Harris and Blanck were soon arrested and charged with manslaughter. Prosecutors argued that their negligence was responsible for the deaths of most, if not all, of the 146 girls and young women who died on March 25. Their trial went on for three weeks, with more than 150 witnesses testifying. The defendants countered that conditions at Triangle violated no city or state labor regulations, except for the locked exit door, which they claimed to have known nothing about. The jury believed them, and they were acquitted of all charges.

Frances Perkins, by Samuel Johnson Woolf, 1933. National Portrait Gallery, Smithsonian Institution; gift of Time magazine.

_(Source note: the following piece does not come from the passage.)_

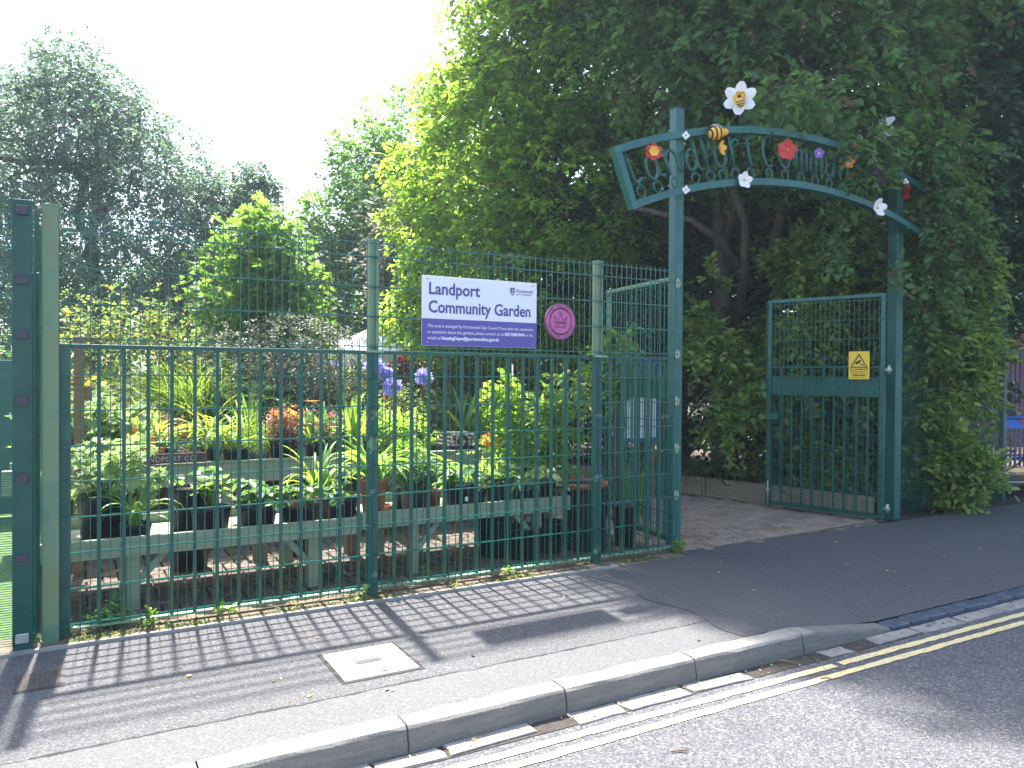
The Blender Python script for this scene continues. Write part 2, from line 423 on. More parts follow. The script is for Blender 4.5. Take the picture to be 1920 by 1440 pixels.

The real lasting effect of the fire was the series of new regulations it inspired. New York’s state legislature quickly formed a commission to investigate the blaze; State Senator Robert F. Wagner was appointed its chair, and State Assemblyman Alfred E. Smith was named vice chair. They worked closely with Frances Perkins, a professor of sociology at Adelphi University. Soon after the Triangle fire, Perkins was appointed executive secretary of the newly created Committee of Safety of the City of New York, which formed to recommend ways of increasing fire safety. The commission interviewed 222 witnesses and recorded 3500 pages of testimony. Investigations by field agents associated with the commission identified over 200 factories that had some of the same risks as Triangle. Their work resulted in 38 new laws regulating labor in the state, including requirements for better exits, fireproofing, fire extinguishers, and alarm and sprinkler systems. It also served as a launching pad for their careers; Wagner would go on to the U.S. Senate, Al Smith would become Governor of New York (and unsuccessful Democratic candidate for president in 1928). Perkins in 1933 was appointed Secretary of Labor by President Franklin D. Roosevelt—the first female cabinet member in U.S. history.

The Triangle Shirtwaist Fire was the worst workplace disaster to occur in New York City, and it would retain that distinction until the collapse of the Twin Towers on 9/11. The reforms that it inspired, however, remain with us to this day.